A questo proposito, Jolivalt sottolinea che ogni volta che il caos politico si intensifica, la sterlina si avvicina al limite superiore di questa forchetta. “Lo stesso vale per il cambio rispetto al dollaro Usa. Il pound si è deprezzato a 1,26 dollari (valore al 10 giugno 2019): un valore non distante dal minimo storico degli ultimi 40 anni. Nel breve termine, l’outlook rimane poco chiaro ma non vi è dubbio che una hard Brexit implicherebbe una caduta assai brusca della sterlina”.
I mercati azionari mostrano invece una traiettoria differente. “Il Ftse 100, principale benchmark azionario britannico, è prossimo al suo massimo storico – prosegue l’esperto -. Le azioni di società britanniche votate all’export, come quelle attive nel settore delle risorse naturali, hanno spinto in alto il listino mentre le aziende più esposte al mercato interno sono più in sofferenza. I titoli britannici stanno scambiando sulla base di uno dei rapporti forward p/e più bassi rispetto a quelli dei principali Paesi sviluppati e offrono rendimenti da dividendo anch’essi fra i più alti”.

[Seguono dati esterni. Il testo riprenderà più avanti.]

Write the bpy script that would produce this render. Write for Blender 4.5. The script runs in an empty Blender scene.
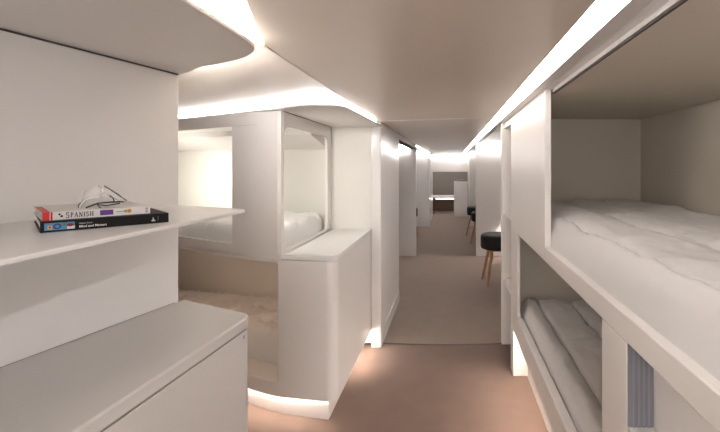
import bpy, bmesh, math, random
from mathutils import Vector, Matrix, noise, geometry
random.seed(4)
C = bpy.context.scene.collection
H = 1.25                                   # eye height; heights below are given above the floor

# ------------------------------------------------------------------ materials
def mat(name, col, rough=.5, bump=0, bscale=60, var=0, vscale=3, spec=.5, sheen=0, coat=0):
    m = bpy.data.materials.new(name); m.use_nodes = True
    nt = m.node_tree; b = nt.nodes['Principled BSDF']
    b.inputs['Base Color'].default_value = (*col, 1)
    b.inputs['Roughness'].default_value = rough
    b.inputs['Specular IOR Level'].default_value = spec
    if sheen: b.inputs['Sheen Weight'].default_value = sheen
    if coat: b.inputs['Coat Weight'].default_value = coat; b.inputs['Coat Roughness'].default_value = .12
    tc = nt.nodes.new('ShaderNodeTexCoord')
    if var:
        n = nt.nodes.new('ShaderNodeTexNoise'); n.inputs['Scale'].default_value = vscale; n.inputs['Detail'].default_value = 5
        nt.links.new(tc.outputs['Object'], n.inputs['Vector'])
        r = nt.nodes.new('ShaderNodeValToRGB')
        r.color_ramp.elements[0].position = .3; r.color_ramp.elements[1].position = .7
        r.color_ramp.elements[0].color = (*[c*(1-var) for c in col], 1)
        r.color_ramp.elements[1].color = (*[min(1, c*(1+var)) for c in col], 1)
        nt.links.new(n.outputs['Fac'], r.inputs['Fac']); nt.links.new(r.outputs['Color'], b.inputs['Base Color'])
    if bump:
        n = nt.nodes.new('ShaderNodeTexNoise'); n.inputs['Scale'].default_value = bscale; n.inputs['Detail'].default_value = 4
        nt.links.new(tc.outputs['Object'], n.inputs['Vector'])
        k = nt.nodes.new('ShaderNodeBump'); k.inputs['Strength'].default_value = bump; k.inputs['Distance'].default_value = .003
        nt.links.new(n.outputs['Fac'], k.inputs['Height']); nt.links.new(k.outputs['Normal'], b.inputs['Normal'])
    return m
def emit(name, col, s):
    m = bpy.data.materials.new(name); m.use_nodes = True; b = m.node_tree.nodes['Principled BSDF']
    b.inputs['Base Color'].default_value = (.9, .9, .9, 1)
    b.inputs['Emission Color'].default_value = (*col, 1); b.inputs['Emission Strength'].default_value = s
    return m
LED = 9
M = dict(
    wall=mat('wall_laminate', (.85, .82, .80), .38, .05, 40, .015),
    gloss=mat('gloss_laminate', (.84, .81, .79), .22, .02, 30, .01),
    bunk=mat('bunk_laminate', (.85, .81, .775), .36, .04, 40, .012),
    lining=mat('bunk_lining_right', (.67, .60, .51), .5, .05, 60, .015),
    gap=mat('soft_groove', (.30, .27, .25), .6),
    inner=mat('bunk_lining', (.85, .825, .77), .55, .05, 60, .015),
    top=mat('worktop_laminate', (.84, .82, .805), .32, .05, 50, .01),
    ceil=mat('ceiling_panel', (.74, .645, .555), .28, .02, 12, .02, 2),
    soffit=mat('soffit_panel', (.74, .70, .67), .42, .03, 20, .015),
    seam=mat('seam_line', (.80, .76, .72), .5),
    groove=mat('dark_groove', (.10, .08, .075), .7),
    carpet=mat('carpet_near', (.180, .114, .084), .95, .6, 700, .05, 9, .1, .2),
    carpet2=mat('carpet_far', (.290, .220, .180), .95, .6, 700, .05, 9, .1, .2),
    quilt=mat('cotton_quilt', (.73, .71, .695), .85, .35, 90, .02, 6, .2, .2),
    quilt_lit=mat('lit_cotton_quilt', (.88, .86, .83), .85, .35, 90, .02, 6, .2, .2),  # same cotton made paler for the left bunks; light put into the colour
    dark=mat('black_vinyl', (.010, .009, .009), .6, .2, 200),
    wood=mat('oak_leg', (.48, .25, .12), .5, .1, 80, .15, 14),
    taupe=mat('taupe_panel', (.30, .255, .22), .55, .05, 40, .02),
    grey=mat('blue_grey_frame', (.20, .195, .215), .5), greyl=mat('blue_grey_strip', (.26, .25, .28), .45),
    black=mat('black_print', (.008, .007, .007), .55, spec=.25),
    white=mat('white_print', (.80, .78, .76), .5),
    paper=mat('book_pages', (.72, .69, .64), .8, .3, 300),
    red=mat('red_print', (.62, .02, .02), .45),
    purple=mat('purple_print', (.12, .03, .25), .45),
    ink=mat('purple_grey_ink', (.13, .08, .13), .5),
    gold=mat('guitar_print', (.65, .38, .10), .5),
    blue=mat('blue_print', (.10, .28, .48), .45), navy=mat('navy_print', (.03, .05, .2), .45),
    teal=mat('teal_print', (.08, .22, .24), .45), maroon=mat('maroon_print', (.22, .02, .03), .45),
    orange=mat('orange_print', (.75, .38, .18), .45),
    led=emit('led_diffuser', (1, .985, .985), LED),
    led2=emit('led_kick', (1, .90, .83), 22),
    ledf=emit('led_far', (1, .985, .985), 4.5),
    ledb=emit('led_bunk_soffit', (1, .985, .985), 3),
    ctop=mat('shaded_cabinet_laminate', (.60, .565, .535), .34, .05, 50, .01),  # greyer than the shelf laminate; the shelf's shade is put into the colour
    ledn=emit('led_nose', (1, .985, .985), 75),
    bunk_fill=emit('added_bunk_fill', (1, .97, .90), 5.8),  # added emitter for brightening the upper left bunk
    led3=emit('led_cross', (1, .985, .985), 14),
    ledl=emit('led_soffit', (1, .985, .985), 13),
    rear_fill=emit('added_ceiling_lamp', (1, .985, .985), 4.5),  # added emitter for the fill panel behind the camera
    warm=emit('added_bunk_lamp', (1, .66, .46), 3.2), back_fill=emit('added_window_glow', (1, .99, .99), 2.6),  # both added: warm fill for the lower left bunk, glow for the back wall
)
g = bpy.data.materials.new('clear_plastic'); g.use_nodes = True; b = g.node_tree.nodes['Principled BSDF']
b.inputs['Base Color'].default_value = (.93, .91, .89, 1); b.inputs['Roughness'].default_value = .08
b.inputs['Transmission Weight'].default_value = .6; b.inputs['IOR'].default_value = 1.3
b.inputs['Coat Weight'].default_value = .6
M['clear'] = g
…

Tutto questo potrebbe garantire un certo aiuto al mercato nel caso di una hard Brexit, secondo Jolivalt. Che conclude: “Sul fronte dei tassi, la Bank of England, divisa fra un’economia relativamente forte e l’evolvere del processo di uscita dalla Ue, ha mantenuto un tono neutrale. Ad ogni modo, il Gilt decennale ha seguito l’inedito rally globale e ha raggiunto il minimo storico di 0,81% nei primi giorni di giugno 2019”.